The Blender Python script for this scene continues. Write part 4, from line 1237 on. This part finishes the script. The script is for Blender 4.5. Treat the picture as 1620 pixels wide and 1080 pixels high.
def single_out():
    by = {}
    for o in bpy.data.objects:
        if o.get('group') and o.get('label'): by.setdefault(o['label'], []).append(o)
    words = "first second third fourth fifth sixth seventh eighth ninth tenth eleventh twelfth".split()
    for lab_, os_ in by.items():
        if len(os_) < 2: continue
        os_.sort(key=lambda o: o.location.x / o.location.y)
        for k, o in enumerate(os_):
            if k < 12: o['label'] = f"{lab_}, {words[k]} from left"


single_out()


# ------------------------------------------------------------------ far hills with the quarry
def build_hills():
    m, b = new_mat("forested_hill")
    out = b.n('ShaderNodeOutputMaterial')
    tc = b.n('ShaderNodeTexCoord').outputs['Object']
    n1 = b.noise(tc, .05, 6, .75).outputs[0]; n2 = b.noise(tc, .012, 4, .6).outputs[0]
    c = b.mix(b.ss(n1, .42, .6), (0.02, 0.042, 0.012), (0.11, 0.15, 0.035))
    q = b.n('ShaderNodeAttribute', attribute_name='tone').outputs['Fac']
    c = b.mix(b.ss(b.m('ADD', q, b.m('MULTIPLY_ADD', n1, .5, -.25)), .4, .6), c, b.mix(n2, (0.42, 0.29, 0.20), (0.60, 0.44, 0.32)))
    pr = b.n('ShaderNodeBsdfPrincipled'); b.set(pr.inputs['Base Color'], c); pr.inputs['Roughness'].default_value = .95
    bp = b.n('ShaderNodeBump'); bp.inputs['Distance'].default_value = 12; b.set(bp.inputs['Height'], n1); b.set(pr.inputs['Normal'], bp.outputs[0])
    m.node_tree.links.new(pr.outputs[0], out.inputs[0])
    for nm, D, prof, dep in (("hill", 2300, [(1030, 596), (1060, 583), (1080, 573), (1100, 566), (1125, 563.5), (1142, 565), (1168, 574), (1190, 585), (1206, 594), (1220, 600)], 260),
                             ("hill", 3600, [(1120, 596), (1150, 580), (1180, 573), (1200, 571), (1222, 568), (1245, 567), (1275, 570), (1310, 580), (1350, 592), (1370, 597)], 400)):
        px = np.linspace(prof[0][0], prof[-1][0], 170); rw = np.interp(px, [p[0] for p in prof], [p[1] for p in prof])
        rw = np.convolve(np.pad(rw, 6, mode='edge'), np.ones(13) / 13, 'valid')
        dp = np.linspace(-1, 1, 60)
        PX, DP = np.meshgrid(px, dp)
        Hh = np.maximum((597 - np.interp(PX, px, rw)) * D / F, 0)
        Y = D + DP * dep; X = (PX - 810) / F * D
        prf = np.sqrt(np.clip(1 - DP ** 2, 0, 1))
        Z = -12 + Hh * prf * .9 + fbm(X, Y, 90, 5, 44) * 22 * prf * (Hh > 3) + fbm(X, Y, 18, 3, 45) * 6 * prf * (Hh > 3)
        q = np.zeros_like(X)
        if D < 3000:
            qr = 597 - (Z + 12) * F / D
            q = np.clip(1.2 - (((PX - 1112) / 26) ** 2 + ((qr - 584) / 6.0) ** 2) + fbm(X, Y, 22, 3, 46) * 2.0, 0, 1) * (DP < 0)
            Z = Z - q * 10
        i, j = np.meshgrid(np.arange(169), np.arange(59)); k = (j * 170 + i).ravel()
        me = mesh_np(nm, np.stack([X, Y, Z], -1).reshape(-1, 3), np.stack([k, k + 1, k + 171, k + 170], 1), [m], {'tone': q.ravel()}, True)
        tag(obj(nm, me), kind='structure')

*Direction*
Each line must be given again exactly as written above.

*Task response*
The Blender Python script for this scene continues. Write part 4, from line 1237 on. This part finishes the script. The script is for Blender 4.5. Treat the picture as 1620 pixels wide and 1080 pixels high.
def single_out():
    by = {}
    for o in bpy.data.objects:
        if o.get('group') and o.get('label'): by.setdefault(o['label'], []).append(o)
    words = "first second third fourth fifth sixth seventh eighth ninth tenth eleventh twelfth".split()
    for lab_, os_ in by.items():
        if len(os_) < 2: continue
        os_.sort(key=lambda o: o.location.x / o.location.y)
        for k, o in enumerate(os_):
            if k < 12: o['label'] = f"{lab_}, {words[k]} from left"


single_out()


# ------------------------------------------------------------------ far hills with the quarry
def build_hills():
    m, b = new_mat("forested_hill")
    out = b.n('ShaderNodeOutputMaterial')
    tc = b.n('ShaderNodeTexCoord').outputs['Object']
    n1 = b.noise(tc, .05, 6, .75).outputs[0]; n2 = b.noise(tc, .012, 4, .6).outputs[0]
    c = b.mix(b.ss(n1, .42, .6), (0.02, 0.042, 0.012), (0.11, 0.15, 0.035))
    q = b.n('ShaderNodeAttribute', attribute_name='tone').outputs['Fac']
    c = b.mix(b.ss(b.m('ADD', q, b.m('MULTIPLY_ADD', n1, .5, -.25)), .4, .6), c, b.mix(n2, (0.42, 0.29, 0.20), (0.60, 0.44, 0.32)))
    pr = b.n('ShaderNodeBsdfPrincipled'); b.set(pr.inputs['Base Color'], c); pr.inputs['Roughness'].default_value = .95
    bp = b.n('ShaderNodeBump'); bp.inputs['Distance'].default_value = 12; b.set(bp.inputs['Height'], n1); b.set(pr.inputs['Normal'], bp.outputs[0])
    m.node_tree.links.new(pr.outputs[0], out.inputs[0])
    for nm, D, prof, dep in (("hill", 2300, [(1030, 596), (1060, 583), (1080, 573), (1100, 566), (1125, 563.5), (1142, 565), (1168, 574), (1190, 585), (1206, 594), (1220, 600)], 260),
                             ("hill", 3600, [(1120, 596), (1150, 580), (1180, 573), (1200, 571), (1222, 568), (1245, 567), (1275, 570), (1310, 580), (1350, 592), (1370, 597)], 400)):
        px = np.linspace(prof[0][0], prof[-1][0], 170); rw = np.interp(px, [p[0] for p in prof], [p[1] for p in prof])
        rw = np.convolve(np.pad(rw, 6, mode='edge'), np.ones(13) / 13, 'valid')
        dp = np.linspace(-1, 1, 60)
        PX, DP = np.meshgrid(px, dp)
        Hh = np.maximum((597 - np.interp(PX, px, rw)) * D / F, 0)
        Y = D + DP * dep; X = (PX - 810) / F * D
        prf = np.sqrt(np.clip(1 - DP ** 2, 0, 1))
        Z = -12 + Hh * prf * .9 + fbm(X, Y, 90, 5, 44) * 22 * prf * (Hh > 3) + fbm(X, Y, 18, 3, 45) * 6 * prf * (Hh > 3)
        q = np.zeros_like(X)
        if D < 3000:
            qr = 597 - (Z + 12) * F / D
            q = np.clip(1.2 - (((PX - 1112) / 26) ** 2 + ((qr - 584) / 6.0) ** 2) + fbm(X, Y, 22, 3, 46) * 2.0, 0, 1) * (DP < 0)
            Z = Z - q * 10
        i, j = np.meshgrid(np.arange(169), np.arange(59)); k = (j * 170 + i).ravel()
        me = mesh_np(nm, np.stack([X, Y, Z], -1).reshape(-1, 3), np.stack([k, k + 1, k + 171, k + 170], 1), [m], {'tone': q.ravel()}, True)
        tag(obj(nm, me), kind='structure')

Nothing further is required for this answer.